AIM: Reproduce the section of the listing that begins at the line containing "1279 pixels high." and finishes at the line containing "a = MB(o_); A". Include both end lines and nothing beyond them.

EXERCISE MATERIAL:
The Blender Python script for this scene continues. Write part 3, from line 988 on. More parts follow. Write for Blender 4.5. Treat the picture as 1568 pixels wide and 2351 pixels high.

--

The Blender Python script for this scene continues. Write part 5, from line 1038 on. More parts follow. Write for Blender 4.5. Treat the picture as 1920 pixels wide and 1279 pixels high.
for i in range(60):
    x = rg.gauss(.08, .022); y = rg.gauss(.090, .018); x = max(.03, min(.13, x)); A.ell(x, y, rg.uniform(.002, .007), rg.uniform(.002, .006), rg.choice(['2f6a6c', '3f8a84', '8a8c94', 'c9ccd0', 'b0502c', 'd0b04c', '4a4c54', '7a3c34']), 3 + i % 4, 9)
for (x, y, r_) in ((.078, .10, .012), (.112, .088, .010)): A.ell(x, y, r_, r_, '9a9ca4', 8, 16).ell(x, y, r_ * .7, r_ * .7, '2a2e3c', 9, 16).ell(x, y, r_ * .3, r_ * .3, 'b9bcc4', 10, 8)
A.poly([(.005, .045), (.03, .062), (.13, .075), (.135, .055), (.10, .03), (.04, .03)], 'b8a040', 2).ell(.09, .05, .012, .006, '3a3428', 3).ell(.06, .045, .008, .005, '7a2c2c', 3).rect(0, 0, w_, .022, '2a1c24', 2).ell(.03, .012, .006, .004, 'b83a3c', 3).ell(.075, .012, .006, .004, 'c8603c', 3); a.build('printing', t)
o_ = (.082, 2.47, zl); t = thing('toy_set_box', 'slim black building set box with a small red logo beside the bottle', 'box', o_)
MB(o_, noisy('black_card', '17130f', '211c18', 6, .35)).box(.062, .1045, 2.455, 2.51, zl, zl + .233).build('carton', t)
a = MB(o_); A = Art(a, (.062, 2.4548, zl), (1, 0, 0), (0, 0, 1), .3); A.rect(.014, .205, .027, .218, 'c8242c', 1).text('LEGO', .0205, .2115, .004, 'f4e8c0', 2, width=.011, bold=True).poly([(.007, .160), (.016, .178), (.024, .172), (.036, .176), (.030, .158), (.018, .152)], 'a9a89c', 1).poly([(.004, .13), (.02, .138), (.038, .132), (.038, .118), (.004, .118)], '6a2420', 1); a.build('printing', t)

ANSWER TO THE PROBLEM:
The Blender Python script for this scene continues. Write part 5, from line 1038 on. More parts follow. Write for Blender 4.5. Treat the picture as 1920 pixels wide and 1279 pixels high.
for i in range(60):
    x = rg.gauss(.08, .022); y = rg.gauss(.090, .018); x = max(.03, min(.13, x)); A.ell(x, y, rg.uniform(.002, .007), rg.uniform(.002, .006), rg.choice(['2f6a6c', '3f8a84', '8a8c94', 'c9ccd0', 'b0502c', 'd0b04c', '4a4c54', '7a3c34']), 3 + i % 4, 9)
for (x, y, r_) in ((.078, .10, .012), (.112, .088, .010)): A.ell(x, y, r_, r_, '9a9ca4', 8, 16).ell(x, y, r_ * .7, r_ * .7, '2a2e3c', 9, 16).ell(x, y, r_ * .3, r_ * .3, 'b9bcc4', 10, 8)
A.poly([(.005, .045), (.03, .062), (.13, .075), (.135, .055), (.10, .03), (.04, .03)], 'b8a040', 2).ell(.09, .05, .012, .006, '3a3428', 3).ell(.06, .045, .008, .005, '7a2c2c', 3).rect(0, 0, w_, .022, '2a1c24', 2).ell(.03, .012, .006, .004, 'b83a3c', 3).ell(.075, .012, .006, .004, 'c8603c', 3); a.build('printing', t)
o_ = (.082, 2.47, zl); t = thing('toy_set_box', 'slim black building set box with a small red logo beside the bottle', 'box', o_)
MB(o_, noisy('black_card', '17130f', '211c18', 6, .35)).box(.062, .1045, 2.455, 2.51, zl, zl + .233).build('carton', t)
a = MB(o_); A = Art(a, (.062, 2.4548, zl), (1, 0, 0), (0, 0, 1), .3); A.rect(.014, .205, .027, .218, 'c8242c', 1).text('LEGO', .0205, .2115, .004, 'f4e8c0', 2, width=.011, bold=True).poly([(.007, .160), (.016, .178), (.024, .172), (.036, .176), (.030, .158), (.018, .152)], 'a9a89c', 1).poly([(.004, .13), (.02, .138), (.038, .132), (.038, .118), (.004, .118)], '6a2420', 1); a.build('printing', t)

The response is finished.